A TRIBUTE TO NELSON MANDELA BY TONY LEON MP. DEMOCRATIC PARTY, PARLIAMENT, CAPE TOWN, FRIDAY March 26 1999
There are three categories of great political leaders. The first is the great and the bad: this includes Hitler and Stalin. The second is the great and the good: this includes Winston Churchill and Franklin Roosevelt. And then there is a third category, also of good, but of a leader born with a special kind of grace, who seems to transcend the politics of his age. This is a very small category, and in fact I can think of only two such men in this Century: Mahatma Gandhi and Nelson Mandela.
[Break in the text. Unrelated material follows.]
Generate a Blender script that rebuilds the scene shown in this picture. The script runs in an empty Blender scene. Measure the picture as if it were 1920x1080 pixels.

However, Mr Mandela was, and also remains, a staunch politician. But he is a politician who did manage to raise the sights of our politics. We thank him for this. We acknowledge that when he clashed with us as the opposition it was on the great issues and on core principles and how he avoided - at all times and in all circumstances - the petty bitterness of personal jealousy. We see how he was that rarest phenomenon - a committed politician and an unusually agreeable and generous man.
Tennyson said:
"Tho' much is taken; much abides,
That which we are, we are,
One equal temper of heroic hearts,
Strong in will,
To strive, to seek, to find and not to yield."
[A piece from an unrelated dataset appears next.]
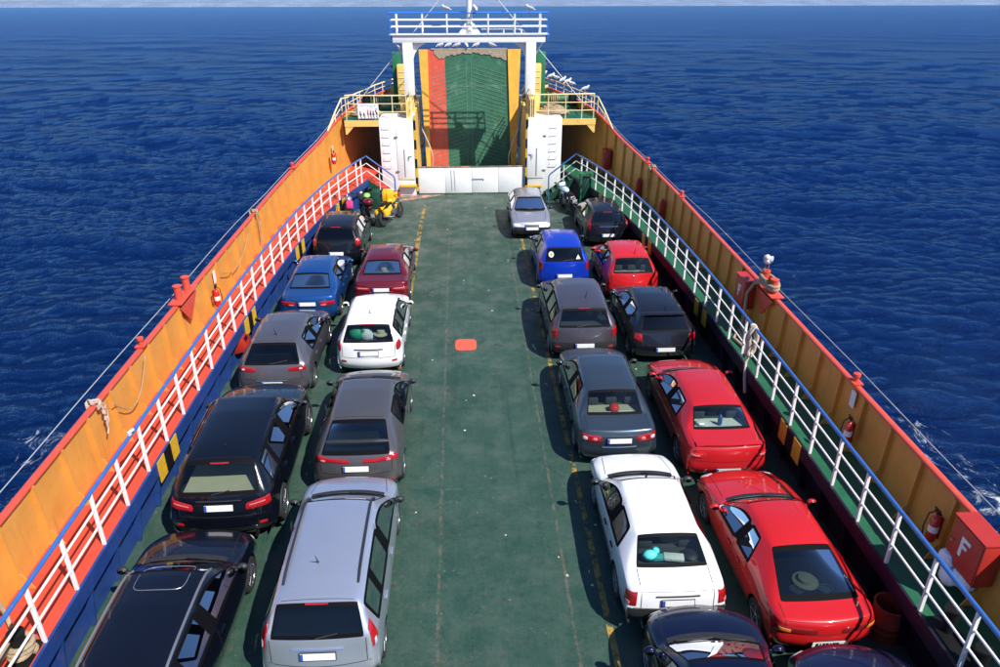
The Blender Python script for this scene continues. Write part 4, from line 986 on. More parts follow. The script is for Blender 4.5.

People might think it is difficult for a politician to give tribute to a man of an opposing party. In fact this is the easiest speech I have ever delivered to this house. I am deeply honoured that l have been able to see from these benches the ending of apartheid and the beginning of full democracy under the Presidency of Nelson Mandela. My respect and admiration for him is unconditional. He graces this house. He graces this country. He graces humanity.